Mientras se disfruta con la fruta –unos más y otros menos, según–, lo último en que se piensa, hasta que está muy cercano, es en pasar a mejor vida. Eso forma parte de un futuro que vendrá cuando toque. Hasta que no llegue, se trata de pasarla lo mejor posible gracias al privilegio que otorga haber nacido donde se ha nacido sin haber hecho nada para merecerlo ni para escogerlo.

No se cae en la cuenta, nunca, de que en la mayor parte del mundo exterior a ese paraíso desarrollado del que se goza, se vive con miedo a morir. No de vez en cuando, sino todos los días; a cada instante casi, dependiendo de las circunstancias del momento.

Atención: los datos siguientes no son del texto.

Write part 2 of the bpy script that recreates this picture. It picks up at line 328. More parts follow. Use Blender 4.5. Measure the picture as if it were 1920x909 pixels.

Muchos dominan ese miedo subiéndose a embarcaciones de fortuna y optando involuntariamente por morir perdidos en el mar. Otros muchos miles desde 1948 y más desde el fatídico siete de octubre en Gaza y Cisjordania no pueden elegir. Adquieren sin querer el miedo a morir bien antes de alcanzar el uso de razón. Saben, desde que recuerdan algo, que su vida depende de que la próxima explosión les pille un poco más lejos o un poco más cerca. Es casi lo primero que aprenden y sufren en su vida.

Contemplan desde que nacen que, en esa ruleta mortífera, sus seis millones de compatriotas sin Estado tienen casi todos los números para ser dolorosamente premiados en primera persona. En segunda o tercera lo son todos los días. El miedo a morir es su acompañante y su futuro. Desde y para toda la vida. Comparen.